Request: Search the material for the string "scene" and copy each line where it occurs.

─── Available data

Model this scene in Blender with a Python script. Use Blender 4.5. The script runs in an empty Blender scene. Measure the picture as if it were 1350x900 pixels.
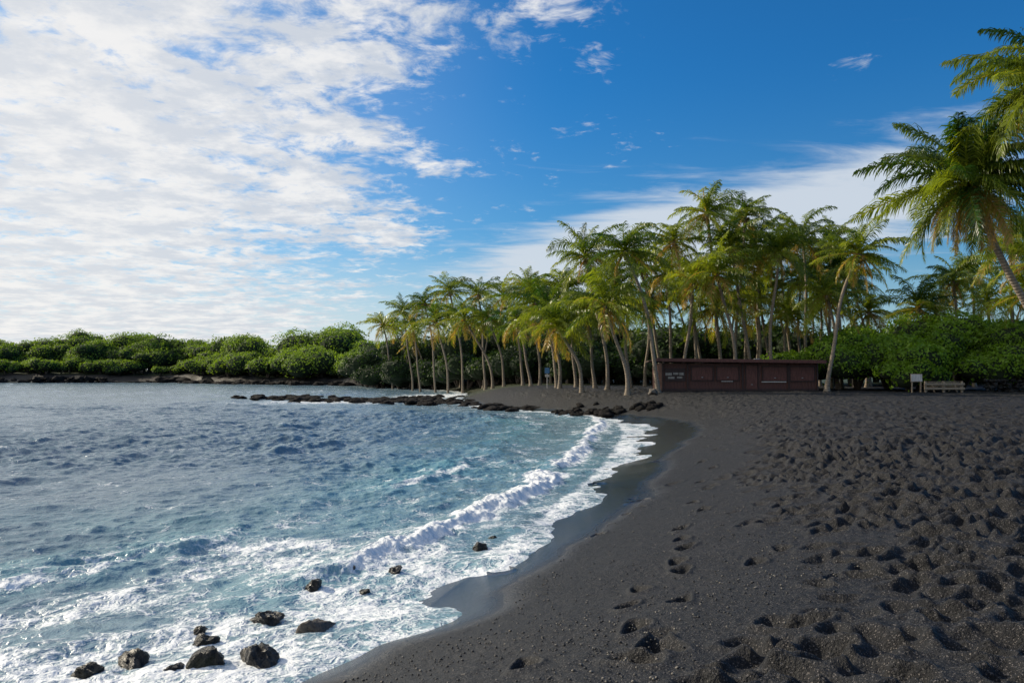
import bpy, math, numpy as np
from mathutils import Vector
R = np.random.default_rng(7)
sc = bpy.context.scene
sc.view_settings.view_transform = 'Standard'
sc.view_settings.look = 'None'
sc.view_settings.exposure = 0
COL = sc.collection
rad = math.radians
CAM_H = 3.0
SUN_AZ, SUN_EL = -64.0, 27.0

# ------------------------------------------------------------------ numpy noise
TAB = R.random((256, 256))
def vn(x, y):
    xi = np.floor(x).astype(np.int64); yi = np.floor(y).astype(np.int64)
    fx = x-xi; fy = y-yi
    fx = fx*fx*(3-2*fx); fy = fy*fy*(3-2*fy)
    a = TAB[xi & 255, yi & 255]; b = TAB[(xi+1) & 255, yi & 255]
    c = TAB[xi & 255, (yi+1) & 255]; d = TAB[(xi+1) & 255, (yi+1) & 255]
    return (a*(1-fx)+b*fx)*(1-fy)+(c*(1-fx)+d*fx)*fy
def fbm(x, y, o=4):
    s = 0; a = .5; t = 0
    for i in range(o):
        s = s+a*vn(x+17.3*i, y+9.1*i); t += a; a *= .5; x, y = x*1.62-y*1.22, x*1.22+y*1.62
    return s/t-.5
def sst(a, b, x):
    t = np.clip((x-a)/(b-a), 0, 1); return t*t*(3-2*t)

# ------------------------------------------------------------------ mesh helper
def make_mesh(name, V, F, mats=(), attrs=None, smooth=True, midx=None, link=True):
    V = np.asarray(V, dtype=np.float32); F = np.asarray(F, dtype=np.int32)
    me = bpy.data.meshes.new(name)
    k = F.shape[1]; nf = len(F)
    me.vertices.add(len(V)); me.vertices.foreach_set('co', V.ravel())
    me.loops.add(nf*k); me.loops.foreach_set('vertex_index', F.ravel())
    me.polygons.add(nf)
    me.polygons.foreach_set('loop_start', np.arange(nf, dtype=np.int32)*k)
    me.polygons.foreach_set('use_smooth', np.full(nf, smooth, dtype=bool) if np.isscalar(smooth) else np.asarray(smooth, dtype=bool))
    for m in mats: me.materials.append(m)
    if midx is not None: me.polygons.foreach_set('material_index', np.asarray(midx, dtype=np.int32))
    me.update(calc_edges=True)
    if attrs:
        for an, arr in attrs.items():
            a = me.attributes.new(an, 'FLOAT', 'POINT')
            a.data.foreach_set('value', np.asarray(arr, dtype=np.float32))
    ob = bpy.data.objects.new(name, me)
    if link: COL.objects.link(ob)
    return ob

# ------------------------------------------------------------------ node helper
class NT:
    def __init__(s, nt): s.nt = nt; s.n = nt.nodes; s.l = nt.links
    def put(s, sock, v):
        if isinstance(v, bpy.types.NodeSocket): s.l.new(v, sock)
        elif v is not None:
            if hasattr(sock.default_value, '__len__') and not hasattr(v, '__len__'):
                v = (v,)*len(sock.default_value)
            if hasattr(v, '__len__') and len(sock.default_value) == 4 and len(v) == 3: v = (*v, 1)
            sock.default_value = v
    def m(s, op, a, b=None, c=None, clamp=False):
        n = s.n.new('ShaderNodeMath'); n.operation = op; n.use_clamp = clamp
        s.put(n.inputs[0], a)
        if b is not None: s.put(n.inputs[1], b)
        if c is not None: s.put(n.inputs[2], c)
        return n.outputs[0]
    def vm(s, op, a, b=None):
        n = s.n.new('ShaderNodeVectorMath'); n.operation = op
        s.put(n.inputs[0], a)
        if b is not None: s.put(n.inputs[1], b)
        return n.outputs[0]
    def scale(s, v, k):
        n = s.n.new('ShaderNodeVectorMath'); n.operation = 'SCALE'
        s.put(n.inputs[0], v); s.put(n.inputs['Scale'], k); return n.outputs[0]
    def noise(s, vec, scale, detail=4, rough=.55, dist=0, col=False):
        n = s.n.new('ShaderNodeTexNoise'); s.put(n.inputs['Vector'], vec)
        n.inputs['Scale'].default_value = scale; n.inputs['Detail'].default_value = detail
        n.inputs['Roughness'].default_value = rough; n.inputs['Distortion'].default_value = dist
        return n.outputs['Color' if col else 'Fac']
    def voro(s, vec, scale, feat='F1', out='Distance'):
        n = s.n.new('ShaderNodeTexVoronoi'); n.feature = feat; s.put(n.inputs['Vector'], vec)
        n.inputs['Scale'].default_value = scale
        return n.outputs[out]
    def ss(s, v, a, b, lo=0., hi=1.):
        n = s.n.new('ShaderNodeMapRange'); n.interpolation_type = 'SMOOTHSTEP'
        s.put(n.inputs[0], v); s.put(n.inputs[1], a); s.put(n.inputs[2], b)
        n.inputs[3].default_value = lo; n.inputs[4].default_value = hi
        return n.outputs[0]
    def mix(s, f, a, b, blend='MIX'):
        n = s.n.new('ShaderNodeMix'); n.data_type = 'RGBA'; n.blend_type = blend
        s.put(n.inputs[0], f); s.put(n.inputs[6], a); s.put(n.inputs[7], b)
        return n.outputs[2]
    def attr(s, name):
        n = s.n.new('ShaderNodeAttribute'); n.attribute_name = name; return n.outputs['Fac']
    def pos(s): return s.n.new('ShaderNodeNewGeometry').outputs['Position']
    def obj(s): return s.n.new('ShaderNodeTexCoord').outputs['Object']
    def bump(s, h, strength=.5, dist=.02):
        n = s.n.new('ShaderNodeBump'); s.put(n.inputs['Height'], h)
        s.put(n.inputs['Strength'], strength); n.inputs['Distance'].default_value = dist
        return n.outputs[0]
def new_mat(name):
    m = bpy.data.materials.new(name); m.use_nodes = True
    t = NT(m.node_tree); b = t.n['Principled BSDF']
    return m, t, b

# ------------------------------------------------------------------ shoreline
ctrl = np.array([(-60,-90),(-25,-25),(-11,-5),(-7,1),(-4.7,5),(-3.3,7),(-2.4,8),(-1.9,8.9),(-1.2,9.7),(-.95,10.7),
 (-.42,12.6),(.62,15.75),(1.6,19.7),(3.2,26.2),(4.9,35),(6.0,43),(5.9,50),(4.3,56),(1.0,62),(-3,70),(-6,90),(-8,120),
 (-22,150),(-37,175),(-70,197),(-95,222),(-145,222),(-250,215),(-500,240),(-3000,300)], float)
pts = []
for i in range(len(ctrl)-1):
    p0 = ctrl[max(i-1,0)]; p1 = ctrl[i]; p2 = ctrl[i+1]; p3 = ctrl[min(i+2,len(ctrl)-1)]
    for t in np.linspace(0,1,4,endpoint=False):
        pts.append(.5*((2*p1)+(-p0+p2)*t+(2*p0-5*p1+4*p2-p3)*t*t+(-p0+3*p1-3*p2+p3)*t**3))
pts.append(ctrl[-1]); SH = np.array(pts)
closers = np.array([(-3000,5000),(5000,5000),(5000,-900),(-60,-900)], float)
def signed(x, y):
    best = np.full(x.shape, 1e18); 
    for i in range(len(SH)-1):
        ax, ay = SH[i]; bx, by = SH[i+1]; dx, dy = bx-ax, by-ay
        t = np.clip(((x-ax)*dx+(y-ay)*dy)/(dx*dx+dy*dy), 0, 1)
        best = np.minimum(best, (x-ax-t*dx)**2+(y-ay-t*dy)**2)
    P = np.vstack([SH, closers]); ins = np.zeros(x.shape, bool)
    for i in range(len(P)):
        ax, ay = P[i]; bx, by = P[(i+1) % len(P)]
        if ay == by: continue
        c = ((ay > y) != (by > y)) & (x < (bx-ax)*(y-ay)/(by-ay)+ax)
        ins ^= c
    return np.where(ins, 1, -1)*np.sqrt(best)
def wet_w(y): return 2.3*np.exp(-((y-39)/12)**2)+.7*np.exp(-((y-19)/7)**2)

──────

Task solution:
Model this scene in Blender with a Python script. Use Blender 4.5. The script runs in an empty Blender scene. Measure the picture as if it were 1350x900 pixels.
sc = bpy.context.scene